This is quite an old update that I had planned on publishing last year, with the state of my dynamic bed levelling project as it stood at the time.
I hope to add further updates shortly
following a discussion on the #emaker IRC channel I have returned to the dynamic bed levelling routine with a little more success, and a whole load more issues.
The AVR644p as an FPU
The statement that prompted me to return to this went something along the lines of “everyone always says that the 8-bit processor in the printer cannot do floating point maths very fast, but no-one has ever proved it.” So I set out to convert my dynamic bed levelling code to do its calculations directly on the little 8-bit atmel 644p processor that was already busy managing all of the other aspects of the printing process.
The change was really quite simple, rewriting the routines that used to run on the FPU and leaving the calling functions pretty much unchanged.
And the result?
It works!
With the benefit of hindsight, most of the calculations are performed during the calibration phase, and before any other printing operations take place, so the strain on the processor is not all that great, but it is impressive none-the-less.
While the printer is operating the routine simply multiplies the destination coordinates by a 4×4 matrix to get the new transformed location, and this can be performed without holding up the processor from doing any of the other important stuff that it needs to be doing.
Z-probe is not z-endstop
Another change that I have made is to move the z probe wire from its dedicated pin to the z-endstop input. The aim here was to remove the need to run a separate probe sequence to set the z height every time the printer was started up. The theory being that once the bed has been calibrated the settings can be saved, and a simple G28 to determine [0,0,0] would be enough to set up the printer.
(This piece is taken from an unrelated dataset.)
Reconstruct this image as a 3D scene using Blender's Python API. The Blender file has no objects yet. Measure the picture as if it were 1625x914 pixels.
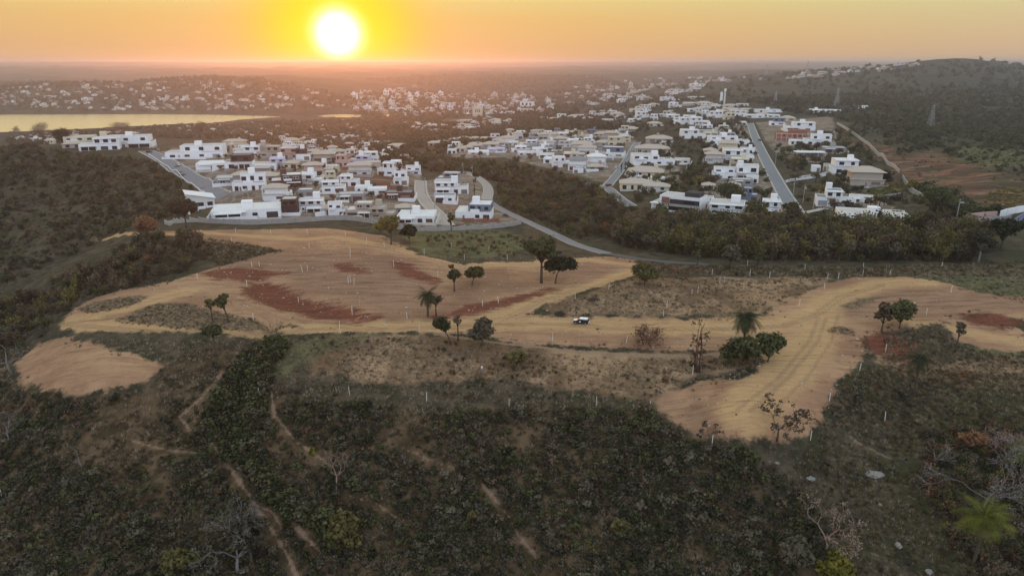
import bpy, bmesh, math, random
import numpy as np
from mathutils import Vector, Matrix

random.seed(7)
RNG = np.random.default_rng(7)
SC = bpy.context.scene
COL = SC.collection
R = math.radians

# ------------------------------------------------------------------ camera
F, CX, CY = 1090.0, 812.5, 457.0          # focal length and centre in pixels of a 1625-wide frame
CAMZ = 62.0
PITCH = math.atan(357.0 / F)
cam_data = bpy.data.cameras.new('camera')
cam_data.sensor_width = 36.0
cam_data.lens = 36.0 * F / 1625.0
cam_data.clip_start = 1.0
cam_data.clip_end = 90000.0
cam = bpy.data.objects.new('camera', cam_data)
COL.objects.link(cam)
cam.location = (0, 0, CAMZ)
cam.rotation_euler = (math.pi / 2 - PITCH, 0, 0)
SC.camera = cam

# ------------------------------------------------------------------ sun and sky
def pix_dir(px, py):
    xc = (px - CX) / F
    yc = -(py - CY) / F
    cp, sp = math.cos(PITCH), math.sin(PITCH)
    return np.array([xc, cp + yc * sp, -sp + yc * cp])

sd = pix_dir(536, 55)
SUN_DIR = Vector(sd / np.linalg.norm(sd))
SUN_EL = math.asin(SUN_DIR.z)
SUN_AZ = math.atan2(SUN_DIR.x, SUN_DIR.y)

sun_data = bpy.data.lights.new('sun', 'SUN')
sun_data.energy = 0.75
sun_data.color = (1.0, 0.30, 0.06)
sun_data.angle = R(0.5)
sun = bpy.data.objects.new('sun', sun_data)
COL.objects.link(sun)
sun.rotation_euler = (-SUN_DIR).to_track_quat('-Z', 'Y').to_euler()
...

The first issue that this course of action raised was that homing x and y positioned the nozzle off the edge of the bed, a slight tweak to the metal arms on the x and y endstop switches to position the nozzle right on corner of bed solved this problem.
Z-Probe woes
The biggest outstanding problem with this process is the accurate measurement of the error to be corrected.
Currently I am using a very clever probe circuit built into the RepPapPro Huxley’s heated bed. Whenever the print head presses down on the bed the probe circuit is broken. This means that the Z height can be measured anywhere on the bed.
When this works I can extract consistent measurements from the probe, but a number of things have lead me to question the accuracy of this probe.
Unfortunately, as clever as this probe system is, it suffers from a number of serious flaws. The most serious of which is the way that the bed can get stuck with not all of the three contacts closed.
Another major flaw in this system is the effect of the springs in the bed acting against the backlash springs on the z carriage. The effect of this interaction is to throw off the results of the probe in such a way that the bed measures higher as the probe approaches the support springs on the bed.
Current issues…
1: Scaling
There appears to be an issue with scaling when printing with dynamic levelling enabled. This could be a rounding error…
2: can’t rotate gravity!
There seems to be distortion in the prints produced that I have put down to the extruder not being perpendicular to the bed.
3: only 32bit
I don’t know that this is an issue, but I would be much happier with the precision of the routines if I I had more than 32bit floating point numbers to work with.
So the projects on hold again?
Again Progress is halted – my plan now is to rebuild the bed using the new reprappro design of y carriage to try to improve z-probe reliability.
Another option that has recently presented itself in the slic3r tool is the option to print the first layer of a print much thicker than the rest of the layers in the print. This might be enough to iron out any small errors in the level of the bed.